Beginning at the first line of the data, print each line exactly, stopping after the line that contains "struct('ground_field', g, M['field'], smooth=False)".

[Supplied data]:
----

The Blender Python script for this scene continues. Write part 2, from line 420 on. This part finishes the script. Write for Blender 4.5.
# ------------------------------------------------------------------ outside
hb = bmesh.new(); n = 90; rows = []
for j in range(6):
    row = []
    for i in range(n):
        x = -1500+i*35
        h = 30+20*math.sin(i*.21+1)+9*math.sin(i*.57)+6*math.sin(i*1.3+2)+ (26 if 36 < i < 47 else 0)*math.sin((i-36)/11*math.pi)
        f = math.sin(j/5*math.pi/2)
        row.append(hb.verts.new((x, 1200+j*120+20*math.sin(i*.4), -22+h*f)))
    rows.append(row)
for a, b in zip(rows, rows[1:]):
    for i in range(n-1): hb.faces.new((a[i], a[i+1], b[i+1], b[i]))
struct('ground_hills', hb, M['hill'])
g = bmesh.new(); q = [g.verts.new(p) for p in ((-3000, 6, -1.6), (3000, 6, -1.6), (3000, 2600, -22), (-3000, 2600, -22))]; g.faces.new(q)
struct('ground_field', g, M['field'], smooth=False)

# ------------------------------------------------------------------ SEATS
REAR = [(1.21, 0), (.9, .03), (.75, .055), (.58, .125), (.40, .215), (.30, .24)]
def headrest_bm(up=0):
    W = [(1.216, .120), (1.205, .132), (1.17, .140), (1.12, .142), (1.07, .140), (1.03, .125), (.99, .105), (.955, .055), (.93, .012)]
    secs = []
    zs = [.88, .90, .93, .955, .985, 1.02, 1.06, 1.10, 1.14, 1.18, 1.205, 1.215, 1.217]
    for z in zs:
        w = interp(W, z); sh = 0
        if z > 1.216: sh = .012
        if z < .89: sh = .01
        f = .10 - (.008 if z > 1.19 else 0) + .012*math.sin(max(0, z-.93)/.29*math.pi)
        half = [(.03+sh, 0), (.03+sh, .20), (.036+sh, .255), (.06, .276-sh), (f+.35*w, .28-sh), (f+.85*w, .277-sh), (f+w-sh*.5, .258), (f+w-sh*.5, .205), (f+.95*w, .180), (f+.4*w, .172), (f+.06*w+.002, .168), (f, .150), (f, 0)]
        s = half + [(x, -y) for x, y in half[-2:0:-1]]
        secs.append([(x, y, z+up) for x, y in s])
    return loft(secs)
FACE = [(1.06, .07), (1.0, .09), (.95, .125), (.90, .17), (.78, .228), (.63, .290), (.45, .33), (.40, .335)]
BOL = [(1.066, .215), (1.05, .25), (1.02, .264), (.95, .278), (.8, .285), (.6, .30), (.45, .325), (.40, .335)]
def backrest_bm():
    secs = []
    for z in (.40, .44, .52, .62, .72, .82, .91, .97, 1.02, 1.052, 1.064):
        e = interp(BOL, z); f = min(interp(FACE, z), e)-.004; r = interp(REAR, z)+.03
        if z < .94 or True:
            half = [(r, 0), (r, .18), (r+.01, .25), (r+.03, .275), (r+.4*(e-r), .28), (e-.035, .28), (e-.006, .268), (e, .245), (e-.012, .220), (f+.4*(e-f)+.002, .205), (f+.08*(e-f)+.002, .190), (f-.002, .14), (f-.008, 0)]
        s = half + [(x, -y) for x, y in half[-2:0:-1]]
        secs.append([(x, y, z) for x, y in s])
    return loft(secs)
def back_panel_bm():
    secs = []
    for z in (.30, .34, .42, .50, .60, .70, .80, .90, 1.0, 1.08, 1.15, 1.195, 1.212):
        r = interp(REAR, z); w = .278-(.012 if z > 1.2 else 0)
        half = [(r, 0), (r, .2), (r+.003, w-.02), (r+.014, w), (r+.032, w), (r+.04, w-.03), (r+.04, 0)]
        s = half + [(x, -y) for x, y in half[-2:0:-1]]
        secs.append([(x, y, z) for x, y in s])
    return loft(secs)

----

[Solution to this problem]:
The Blender Python script for this scene continues. Write part 2, from line 420 on. This part finishes the script. Write for Blender 4.5.
# ------------------------------------------------------------------ outside
hb = bmesh.new(); n = 90; rows = []
for j in range(6):
    row = []
    for i in range(n):
        x = -1500+i*35
        h = 30+20*math.sin(i*.21+1)+9*math.sin(i*.57)+6*math.sin(i*1.3+2)+ (26 if 36 < i < 47 else 0)*math.sin((i-36)/11*math.pi)
        f = math.sin(j/5*math.pi/2)
        row.append(hb.verts.new((x, 1200+j*120+20*math.sin(i*.4), -22+h*f)))
    rows.append(row)
for a, b in zip(rows, rows[1:]):
    for i in range(n-1): hb.faces.new((a[i], a[i+1], b[i+1], b[i]))
struct('ground_hills', hb, M['hill'])
g = bmesh.new(); q = [g.verts.new(p) for p in ((-3000, 6, -1.6), (3000, 6, -1.6), (3000, 2600, -22), (-3000, 2600, -22))]; g.faces.new(q)
struct('ground_field', g, M['field'], smooth=False)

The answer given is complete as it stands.